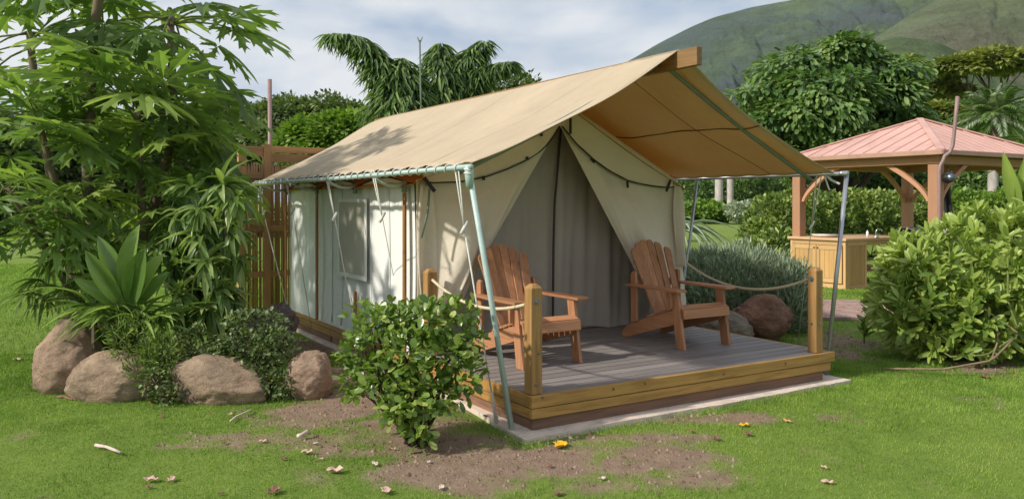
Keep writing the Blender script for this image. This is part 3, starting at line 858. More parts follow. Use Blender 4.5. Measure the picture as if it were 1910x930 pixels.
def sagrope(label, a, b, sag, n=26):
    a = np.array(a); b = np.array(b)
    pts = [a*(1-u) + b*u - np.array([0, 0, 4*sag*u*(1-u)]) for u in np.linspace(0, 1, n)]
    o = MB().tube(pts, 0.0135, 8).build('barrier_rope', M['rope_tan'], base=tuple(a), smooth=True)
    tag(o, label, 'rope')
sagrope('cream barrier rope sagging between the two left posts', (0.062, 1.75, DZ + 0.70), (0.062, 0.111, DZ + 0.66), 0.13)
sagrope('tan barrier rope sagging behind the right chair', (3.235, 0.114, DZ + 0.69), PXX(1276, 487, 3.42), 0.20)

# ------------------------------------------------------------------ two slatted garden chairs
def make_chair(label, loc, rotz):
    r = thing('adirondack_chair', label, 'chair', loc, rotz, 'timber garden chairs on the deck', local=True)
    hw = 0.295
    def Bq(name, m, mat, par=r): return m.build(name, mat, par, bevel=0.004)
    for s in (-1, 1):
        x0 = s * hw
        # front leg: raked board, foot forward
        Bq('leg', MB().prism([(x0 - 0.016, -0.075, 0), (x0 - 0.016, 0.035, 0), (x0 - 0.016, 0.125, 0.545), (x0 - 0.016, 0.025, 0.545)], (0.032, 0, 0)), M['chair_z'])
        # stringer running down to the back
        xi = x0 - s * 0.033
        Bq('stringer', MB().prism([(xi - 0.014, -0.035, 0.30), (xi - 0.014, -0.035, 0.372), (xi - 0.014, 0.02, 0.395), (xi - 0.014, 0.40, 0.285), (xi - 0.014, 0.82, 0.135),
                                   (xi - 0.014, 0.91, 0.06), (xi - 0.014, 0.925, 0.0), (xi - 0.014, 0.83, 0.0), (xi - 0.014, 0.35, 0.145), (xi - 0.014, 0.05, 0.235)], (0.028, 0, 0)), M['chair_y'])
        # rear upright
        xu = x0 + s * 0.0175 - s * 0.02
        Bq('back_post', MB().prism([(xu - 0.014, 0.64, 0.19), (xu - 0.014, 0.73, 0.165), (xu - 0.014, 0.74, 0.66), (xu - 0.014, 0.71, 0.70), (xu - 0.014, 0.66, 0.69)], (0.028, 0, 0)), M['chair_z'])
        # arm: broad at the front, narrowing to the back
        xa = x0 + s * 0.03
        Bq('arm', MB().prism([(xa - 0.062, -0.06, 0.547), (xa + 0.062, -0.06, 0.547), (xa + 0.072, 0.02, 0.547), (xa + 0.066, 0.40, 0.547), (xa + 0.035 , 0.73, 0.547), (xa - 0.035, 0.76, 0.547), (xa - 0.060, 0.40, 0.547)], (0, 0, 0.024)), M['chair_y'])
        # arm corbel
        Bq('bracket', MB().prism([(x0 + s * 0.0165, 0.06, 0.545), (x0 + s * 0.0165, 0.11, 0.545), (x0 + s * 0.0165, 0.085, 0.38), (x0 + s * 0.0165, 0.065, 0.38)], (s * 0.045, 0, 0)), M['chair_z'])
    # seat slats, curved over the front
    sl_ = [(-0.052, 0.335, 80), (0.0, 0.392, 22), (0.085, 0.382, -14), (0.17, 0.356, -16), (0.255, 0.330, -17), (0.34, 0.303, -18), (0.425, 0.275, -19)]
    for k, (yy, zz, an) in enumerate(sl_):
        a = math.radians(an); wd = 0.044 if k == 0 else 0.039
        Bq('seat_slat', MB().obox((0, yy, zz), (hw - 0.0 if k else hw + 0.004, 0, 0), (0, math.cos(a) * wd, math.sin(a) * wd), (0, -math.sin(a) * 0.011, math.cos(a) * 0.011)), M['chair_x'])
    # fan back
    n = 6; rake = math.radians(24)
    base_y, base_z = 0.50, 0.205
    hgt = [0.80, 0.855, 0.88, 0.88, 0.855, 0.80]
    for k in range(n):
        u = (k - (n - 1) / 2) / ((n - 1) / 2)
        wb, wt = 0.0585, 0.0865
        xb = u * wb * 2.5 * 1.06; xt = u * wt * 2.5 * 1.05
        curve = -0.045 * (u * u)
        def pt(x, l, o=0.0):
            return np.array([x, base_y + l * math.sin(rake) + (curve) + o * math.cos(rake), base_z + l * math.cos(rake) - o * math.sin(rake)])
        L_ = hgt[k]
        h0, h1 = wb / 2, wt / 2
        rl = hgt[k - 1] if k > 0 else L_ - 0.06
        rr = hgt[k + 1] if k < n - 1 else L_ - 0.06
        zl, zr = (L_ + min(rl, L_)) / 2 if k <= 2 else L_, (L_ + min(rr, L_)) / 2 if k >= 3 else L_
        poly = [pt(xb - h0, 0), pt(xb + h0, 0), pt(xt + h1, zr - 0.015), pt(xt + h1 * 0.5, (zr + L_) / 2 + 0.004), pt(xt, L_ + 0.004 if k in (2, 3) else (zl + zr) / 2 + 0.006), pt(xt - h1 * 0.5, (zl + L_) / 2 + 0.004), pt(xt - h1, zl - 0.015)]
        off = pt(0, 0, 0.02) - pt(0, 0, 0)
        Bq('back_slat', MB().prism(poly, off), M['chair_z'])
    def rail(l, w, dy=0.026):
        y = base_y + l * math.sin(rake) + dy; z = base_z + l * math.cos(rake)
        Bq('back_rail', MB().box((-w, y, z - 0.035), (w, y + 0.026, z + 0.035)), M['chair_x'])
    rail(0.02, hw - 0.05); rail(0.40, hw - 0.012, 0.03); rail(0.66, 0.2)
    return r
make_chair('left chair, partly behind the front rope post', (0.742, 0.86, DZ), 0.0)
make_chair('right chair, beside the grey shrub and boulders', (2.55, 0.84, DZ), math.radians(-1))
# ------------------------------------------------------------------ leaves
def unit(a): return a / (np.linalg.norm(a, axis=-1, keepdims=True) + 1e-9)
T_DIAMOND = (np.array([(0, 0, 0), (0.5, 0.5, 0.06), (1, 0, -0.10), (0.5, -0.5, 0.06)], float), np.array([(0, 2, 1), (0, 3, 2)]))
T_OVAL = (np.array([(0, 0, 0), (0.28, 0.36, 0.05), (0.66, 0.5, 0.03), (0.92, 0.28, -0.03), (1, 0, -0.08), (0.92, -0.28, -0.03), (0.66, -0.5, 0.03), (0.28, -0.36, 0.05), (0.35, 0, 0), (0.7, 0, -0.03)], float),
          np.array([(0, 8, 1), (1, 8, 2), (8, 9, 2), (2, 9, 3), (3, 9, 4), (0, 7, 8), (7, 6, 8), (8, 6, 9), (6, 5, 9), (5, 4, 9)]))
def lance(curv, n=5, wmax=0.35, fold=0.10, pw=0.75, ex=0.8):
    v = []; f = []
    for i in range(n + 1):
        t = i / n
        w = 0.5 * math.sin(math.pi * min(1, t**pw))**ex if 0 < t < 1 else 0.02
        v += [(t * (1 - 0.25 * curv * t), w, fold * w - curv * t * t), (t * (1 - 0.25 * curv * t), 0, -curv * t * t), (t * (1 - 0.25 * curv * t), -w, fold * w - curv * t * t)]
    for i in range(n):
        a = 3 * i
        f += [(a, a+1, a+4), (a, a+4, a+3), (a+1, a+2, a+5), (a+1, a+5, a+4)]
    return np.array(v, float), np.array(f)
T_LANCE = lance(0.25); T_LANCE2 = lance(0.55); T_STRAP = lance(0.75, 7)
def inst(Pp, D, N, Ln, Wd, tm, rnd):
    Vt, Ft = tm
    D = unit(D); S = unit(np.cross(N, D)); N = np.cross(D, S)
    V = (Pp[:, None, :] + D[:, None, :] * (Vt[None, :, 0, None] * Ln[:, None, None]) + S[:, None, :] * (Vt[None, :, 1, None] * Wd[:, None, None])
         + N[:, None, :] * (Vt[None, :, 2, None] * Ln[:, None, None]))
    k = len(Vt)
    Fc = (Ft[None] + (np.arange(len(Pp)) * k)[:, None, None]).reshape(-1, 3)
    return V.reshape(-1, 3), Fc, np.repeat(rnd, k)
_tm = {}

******

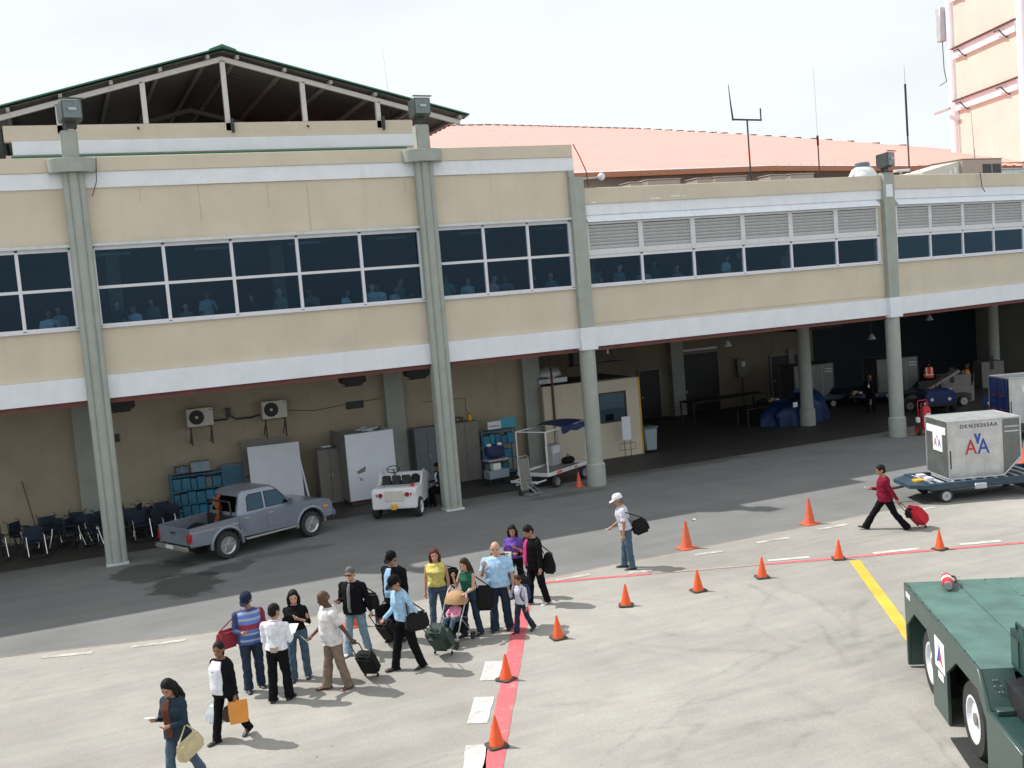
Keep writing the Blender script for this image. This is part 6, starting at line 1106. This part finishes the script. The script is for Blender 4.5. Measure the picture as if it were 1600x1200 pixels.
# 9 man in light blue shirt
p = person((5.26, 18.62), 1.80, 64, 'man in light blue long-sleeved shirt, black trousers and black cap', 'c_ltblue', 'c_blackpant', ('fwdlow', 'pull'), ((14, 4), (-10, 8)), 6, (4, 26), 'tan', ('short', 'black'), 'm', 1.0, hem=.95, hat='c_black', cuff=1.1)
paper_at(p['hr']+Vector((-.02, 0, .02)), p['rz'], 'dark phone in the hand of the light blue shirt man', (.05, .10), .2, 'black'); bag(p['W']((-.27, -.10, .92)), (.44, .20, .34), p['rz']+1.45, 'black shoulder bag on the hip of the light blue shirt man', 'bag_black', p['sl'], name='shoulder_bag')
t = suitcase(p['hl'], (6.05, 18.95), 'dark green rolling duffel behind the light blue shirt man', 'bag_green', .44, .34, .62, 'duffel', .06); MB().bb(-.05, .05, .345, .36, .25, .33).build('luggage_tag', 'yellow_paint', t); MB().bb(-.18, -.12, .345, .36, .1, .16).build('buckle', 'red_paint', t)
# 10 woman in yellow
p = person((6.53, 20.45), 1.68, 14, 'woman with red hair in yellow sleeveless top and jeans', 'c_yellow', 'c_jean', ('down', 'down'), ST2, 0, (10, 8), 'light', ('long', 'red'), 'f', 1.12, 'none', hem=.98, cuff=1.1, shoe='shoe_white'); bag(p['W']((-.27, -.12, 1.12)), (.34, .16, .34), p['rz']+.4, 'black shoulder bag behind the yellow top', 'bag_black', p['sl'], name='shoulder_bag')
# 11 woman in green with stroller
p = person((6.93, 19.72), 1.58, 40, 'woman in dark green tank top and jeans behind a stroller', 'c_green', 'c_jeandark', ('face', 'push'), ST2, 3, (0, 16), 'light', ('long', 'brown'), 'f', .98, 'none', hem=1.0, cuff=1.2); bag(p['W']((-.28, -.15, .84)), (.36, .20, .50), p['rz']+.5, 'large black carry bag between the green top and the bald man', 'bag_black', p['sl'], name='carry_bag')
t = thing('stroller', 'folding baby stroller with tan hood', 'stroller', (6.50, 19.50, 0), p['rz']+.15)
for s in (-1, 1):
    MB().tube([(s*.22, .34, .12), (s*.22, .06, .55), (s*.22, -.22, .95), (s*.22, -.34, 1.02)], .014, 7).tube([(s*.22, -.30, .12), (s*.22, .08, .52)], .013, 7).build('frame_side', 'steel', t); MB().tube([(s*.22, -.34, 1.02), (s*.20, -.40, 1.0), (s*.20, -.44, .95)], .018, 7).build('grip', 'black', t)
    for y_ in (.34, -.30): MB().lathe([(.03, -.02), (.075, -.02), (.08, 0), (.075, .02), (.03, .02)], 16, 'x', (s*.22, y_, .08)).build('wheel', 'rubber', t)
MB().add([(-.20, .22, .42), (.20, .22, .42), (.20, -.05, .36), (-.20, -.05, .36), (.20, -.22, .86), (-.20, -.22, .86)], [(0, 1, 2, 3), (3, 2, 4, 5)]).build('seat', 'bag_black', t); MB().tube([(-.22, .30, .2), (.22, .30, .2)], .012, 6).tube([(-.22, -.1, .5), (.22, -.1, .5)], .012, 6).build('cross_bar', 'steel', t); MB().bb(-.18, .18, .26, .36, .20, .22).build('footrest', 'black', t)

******

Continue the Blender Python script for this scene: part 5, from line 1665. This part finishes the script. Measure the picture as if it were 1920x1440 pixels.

******

Return each line among the entries that holds the word "starting".

__Full output__
Keep writing the Blender script for this image. This is part 3, starting at line 858. More parts follow. Use Blender 4.5. Measure the picture as if it were 1910x930 pixels.
Keep writing the Blender script for this image. This is part 6, starting at line 1106. This part finishes the script. The script is for Blender 4.5. Measure the picture as if it were 1600x1200 pixels.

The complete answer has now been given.